In light of recent improvements of perovskite solar cell (PSC) stability, evaluation of life expectancy can become costly as T80 could surpass 1000s of hours. ^[1] Accelerated testing could offer a solution by reducing resources needed to advance in preventing the initial stages of degradation, especially if properly related to long-term studies and by use of semi-automated analysis. Additionally, by suitable experiments, it becomes feasible to track physical phenomena occurring during the application of stress, and consequences for stability of reversible processes such as ion migration. ^[2] We have developed in-situ characterization methods to be applied in line with or parallel to ISOS-grade indoor and outdoor operational testing.
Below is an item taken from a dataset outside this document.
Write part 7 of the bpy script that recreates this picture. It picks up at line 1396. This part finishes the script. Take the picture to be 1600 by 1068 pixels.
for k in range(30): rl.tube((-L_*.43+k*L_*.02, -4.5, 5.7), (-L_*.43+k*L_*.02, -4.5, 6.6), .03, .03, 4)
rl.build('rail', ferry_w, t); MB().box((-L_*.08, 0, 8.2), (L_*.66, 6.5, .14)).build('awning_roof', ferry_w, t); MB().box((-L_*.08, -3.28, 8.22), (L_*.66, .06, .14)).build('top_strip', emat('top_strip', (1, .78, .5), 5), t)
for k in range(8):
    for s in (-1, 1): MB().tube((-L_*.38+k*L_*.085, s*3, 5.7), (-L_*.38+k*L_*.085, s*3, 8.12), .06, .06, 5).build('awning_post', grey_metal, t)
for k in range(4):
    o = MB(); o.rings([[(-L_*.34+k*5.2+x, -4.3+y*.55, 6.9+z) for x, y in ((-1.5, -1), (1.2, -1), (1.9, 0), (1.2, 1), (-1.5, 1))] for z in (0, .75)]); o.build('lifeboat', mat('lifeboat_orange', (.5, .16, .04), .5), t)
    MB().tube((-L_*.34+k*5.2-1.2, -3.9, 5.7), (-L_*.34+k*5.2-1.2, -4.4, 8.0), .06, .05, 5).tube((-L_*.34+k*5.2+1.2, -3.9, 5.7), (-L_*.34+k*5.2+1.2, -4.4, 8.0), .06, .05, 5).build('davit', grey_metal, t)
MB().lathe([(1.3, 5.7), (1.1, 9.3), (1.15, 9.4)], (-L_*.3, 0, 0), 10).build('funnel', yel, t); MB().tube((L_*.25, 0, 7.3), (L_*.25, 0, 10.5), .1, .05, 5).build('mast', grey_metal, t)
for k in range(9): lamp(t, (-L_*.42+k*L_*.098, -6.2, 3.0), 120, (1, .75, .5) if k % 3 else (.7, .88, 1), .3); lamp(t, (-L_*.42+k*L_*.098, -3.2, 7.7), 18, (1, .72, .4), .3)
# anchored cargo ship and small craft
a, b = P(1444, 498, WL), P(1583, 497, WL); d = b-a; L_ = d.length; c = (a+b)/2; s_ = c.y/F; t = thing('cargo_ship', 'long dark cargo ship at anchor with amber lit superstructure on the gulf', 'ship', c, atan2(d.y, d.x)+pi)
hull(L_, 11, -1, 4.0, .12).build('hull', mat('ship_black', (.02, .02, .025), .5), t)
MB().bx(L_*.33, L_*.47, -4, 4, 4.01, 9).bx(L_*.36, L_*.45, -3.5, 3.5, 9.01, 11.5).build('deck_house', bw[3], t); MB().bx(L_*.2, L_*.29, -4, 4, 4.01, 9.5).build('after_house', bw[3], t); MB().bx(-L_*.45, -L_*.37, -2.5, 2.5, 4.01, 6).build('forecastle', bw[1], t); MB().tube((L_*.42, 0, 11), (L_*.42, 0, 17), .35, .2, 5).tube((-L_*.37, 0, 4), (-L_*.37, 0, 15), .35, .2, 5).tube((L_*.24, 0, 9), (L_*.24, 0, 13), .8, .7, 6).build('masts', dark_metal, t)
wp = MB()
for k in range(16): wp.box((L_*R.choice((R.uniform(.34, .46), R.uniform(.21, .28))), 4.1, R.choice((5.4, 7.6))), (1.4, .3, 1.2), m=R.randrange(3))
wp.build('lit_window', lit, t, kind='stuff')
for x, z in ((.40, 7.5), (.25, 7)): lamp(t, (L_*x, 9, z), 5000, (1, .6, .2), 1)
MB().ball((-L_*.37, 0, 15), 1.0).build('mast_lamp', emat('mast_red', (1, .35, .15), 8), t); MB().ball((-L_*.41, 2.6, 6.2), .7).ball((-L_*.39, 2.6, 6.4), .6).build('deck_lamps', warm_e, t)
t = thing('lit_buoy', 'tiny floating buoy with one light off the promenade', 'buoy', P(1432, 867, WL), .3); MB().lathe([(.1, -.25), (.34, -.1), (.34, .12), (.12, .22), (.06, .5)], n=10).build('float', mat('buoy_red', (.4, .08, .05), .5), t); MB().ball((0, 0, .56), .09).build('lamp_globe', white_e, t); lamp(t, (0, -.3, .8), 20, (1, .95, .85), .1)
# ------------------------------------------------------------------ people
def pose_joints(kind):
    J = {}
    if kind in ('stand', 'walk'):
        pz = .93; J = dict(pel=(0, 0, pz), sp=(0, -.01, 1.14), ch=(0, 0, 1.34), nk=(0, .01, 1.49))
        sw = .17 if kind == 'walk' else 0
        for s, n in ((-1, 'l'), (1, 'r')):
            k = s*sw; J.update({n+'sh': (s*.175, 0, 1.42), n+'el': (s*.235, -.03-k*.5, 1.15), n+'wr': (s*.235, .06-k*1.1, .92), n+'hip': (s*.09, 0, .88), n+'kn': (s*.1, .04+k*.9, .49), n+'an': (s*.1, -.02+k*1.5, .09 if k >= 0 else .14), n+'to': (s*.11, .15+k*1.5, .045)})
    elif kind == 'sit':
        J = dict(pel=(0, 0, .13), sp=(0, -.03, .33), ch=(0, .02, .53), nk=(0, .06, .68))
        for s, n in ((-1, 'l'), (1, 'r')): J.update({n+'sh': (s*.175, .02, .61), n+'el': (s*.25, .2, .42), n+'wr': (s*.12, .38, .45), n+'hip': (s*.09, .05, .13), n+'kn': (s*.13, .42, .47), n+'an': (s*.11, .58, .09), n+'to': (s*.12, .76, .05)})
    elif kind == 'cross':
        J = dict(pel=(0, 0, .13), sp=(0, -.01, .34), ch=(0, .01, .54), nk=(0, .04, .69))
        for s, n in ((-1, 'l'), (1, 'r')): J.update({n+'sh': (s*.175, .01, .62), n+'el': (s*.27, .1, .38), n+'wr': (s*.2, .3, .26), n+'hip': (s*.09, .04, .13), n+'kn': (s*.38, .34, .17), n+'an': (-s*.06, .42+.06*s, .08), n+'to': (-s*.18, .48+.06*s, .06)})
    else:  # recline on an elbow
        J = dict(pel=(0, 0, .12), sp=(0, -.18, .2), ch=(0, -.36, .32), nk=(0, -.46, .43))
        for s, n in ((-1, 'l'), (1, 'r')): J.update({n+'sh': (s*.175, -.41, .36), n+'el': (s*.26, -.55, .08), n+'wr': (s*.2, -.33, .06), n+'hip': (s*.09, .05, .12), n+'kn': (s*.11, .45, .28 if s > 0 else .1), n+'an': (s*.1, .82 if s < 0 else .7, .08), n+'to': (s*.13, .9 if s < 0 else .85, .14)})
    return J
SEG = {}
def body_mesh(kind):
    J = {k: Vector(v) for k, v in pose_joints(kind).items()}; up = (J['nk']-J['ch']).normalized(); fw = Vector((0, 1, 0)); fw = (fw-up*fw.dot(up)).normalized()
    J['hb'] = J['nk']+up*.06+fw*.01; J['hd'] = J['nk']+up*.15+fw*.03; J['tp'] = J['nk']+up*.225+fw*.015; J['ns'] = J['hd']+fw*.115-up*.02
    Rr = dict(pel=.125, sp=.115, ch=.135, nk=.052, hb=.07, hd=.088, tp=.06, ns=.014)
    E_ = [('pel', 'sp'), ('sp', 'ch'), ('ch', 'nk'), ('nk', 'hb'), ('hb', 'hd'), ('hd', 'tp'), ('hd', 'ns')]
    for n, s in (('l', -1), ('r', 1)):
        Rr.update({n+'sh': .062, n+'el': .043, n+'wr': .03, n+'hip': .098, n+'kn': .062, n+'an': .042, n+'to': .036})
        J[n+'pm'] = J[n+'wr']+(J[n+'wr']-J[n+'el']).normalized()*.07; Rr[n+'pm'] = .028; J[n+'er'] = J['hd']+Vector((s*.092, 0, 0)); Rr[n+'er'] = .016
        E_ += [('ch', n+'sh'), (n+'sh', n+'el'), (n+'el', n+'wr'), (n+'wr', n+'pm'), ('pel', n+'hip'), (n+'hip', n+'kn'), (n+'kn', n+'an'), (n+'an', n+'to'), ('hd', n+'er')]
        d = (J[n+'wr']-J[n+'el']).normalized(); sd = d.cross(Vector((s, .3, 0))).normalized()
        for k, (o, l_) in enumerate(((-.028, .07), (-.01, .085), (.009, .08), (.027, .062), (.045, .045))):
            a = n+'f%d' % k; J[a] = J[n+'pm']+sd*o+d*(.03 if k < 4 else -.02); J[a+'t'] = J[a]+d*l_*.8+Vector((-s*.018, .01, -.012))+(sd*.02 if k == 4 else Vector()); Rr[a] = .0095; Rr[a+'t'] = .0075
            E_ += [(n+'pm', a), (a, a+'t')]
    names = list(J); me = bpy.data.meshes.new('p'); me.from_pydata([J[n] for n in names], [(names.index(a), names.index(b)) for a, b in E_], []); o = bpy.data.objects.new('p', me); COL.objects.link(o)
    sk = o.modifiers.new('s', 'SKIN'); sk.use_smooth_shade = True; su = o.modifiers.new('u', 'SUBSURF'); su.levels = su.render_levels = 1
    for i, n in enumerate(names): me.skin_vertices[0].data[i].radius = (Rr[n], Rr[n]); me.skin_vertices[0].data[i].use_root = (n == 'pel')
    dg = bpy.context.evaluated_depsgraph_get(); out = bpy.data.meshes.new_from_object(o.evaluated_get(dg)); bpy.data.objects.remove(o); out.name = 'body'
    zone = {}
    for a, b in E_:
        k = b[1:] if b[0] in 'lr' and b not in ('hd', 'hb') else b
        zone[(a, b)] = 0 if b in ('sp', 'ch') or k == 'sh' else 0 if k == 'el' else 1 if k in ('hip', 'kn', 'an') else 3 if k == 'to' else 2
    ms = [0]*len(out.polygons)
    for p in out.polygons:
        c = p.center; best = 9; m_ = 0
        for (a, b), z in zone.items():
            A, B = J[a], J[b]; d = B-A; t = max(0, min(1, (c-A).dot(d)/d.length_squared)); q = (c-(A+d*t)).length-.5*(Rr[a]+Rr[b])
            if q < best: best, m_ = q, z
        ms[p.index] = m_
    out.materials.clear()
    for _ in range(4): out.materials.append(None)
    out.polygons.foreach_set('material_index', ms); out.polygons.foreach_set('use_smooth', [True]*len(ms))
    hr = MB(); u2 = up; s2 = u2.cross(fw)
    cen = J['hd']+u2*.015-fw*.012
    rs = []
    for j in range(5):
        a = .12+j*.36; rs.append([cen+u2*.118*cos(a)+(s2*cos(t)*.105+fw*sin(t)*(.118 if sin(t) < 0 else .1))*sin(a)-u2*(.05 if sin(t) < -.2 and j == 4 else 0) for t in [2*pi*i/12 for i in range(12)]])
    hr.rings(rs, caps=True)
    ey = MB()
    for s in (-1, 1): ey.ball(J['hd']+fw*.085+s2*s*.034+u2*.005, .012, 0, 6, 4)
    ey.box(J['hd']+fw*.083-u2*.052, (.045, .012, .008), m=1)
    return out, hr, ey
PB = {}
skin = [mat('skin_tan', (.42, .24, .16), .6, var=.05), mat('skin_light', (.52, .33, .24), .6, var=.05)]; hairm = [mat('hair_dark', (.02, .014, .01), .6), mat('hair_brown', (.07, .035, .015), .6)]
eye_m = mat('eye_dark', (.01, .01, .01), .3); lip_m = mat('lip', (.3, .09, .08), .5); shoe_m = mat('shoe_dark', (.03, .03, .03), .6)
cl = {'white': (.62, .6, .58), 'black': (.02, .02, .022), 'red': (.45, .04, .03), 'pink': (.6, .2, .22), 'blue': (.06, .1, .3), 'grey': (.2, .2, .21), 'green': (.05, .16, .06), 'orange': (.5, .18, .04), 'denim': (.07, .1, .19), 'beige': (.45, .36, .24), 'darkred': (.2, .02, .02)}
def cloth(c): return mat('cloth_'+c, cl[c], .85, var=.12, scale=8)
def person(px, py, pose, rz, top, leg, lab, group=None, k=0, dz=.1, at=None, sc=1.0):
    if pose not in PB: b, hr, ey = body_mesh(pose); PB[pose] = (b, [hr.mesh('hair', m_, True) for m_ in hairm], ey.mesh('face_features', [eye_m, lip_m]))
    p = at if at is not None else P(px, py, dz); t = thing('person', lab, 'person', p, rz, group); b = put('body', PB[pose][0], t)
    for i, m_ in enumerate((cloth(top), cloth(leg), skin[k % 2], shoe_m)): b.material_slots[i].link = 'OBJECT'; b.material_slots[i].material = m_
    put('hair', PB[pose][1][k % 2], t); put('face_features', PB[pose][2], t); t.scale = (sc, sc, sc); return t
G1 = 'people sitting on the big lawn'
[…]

These include X-ray diffraction (XRD), electrochemical impedance spectroscopy (EIS) and photoluminescence. I aim to present implementations of accelerated stress tests on PSCs under operando conditions, among others applying continuous light irradiation and bias-voltage. We followed device response with time under bias via in-situ XRD analyses in conjunction with quasi in-situ EIS. Our results demonstrate a clear relation between halide perovskite lattice expansion/constriction, increased ionic motion, current decay with time and device stability. ^[3] EIS analyses revealed a threshold where some of these bias-induced degradation mechanisms become irreversible. By a combination of detailed characterization, we could elucidate mechanisms of actuation when using additive engineering to passivate shallow defects. ^[3-5]

[1] J. Sou, B. Yang, E. Mosconi et al., Nat Energy2024, 9, 172-183.
[2] F. Baumann, S.R. Raga, M. Lira-Cantú, APL Energy2023, 1, 011501.
[3] F. Baumann et al. ACS Energy Letters 2025 10 (1), 476-483.
[4] H. Xie et al., Joule2021, 5, 1246-1266.
[5] M. Karimipour et al., Adv. Energy Mater.2023, 13, 2301959.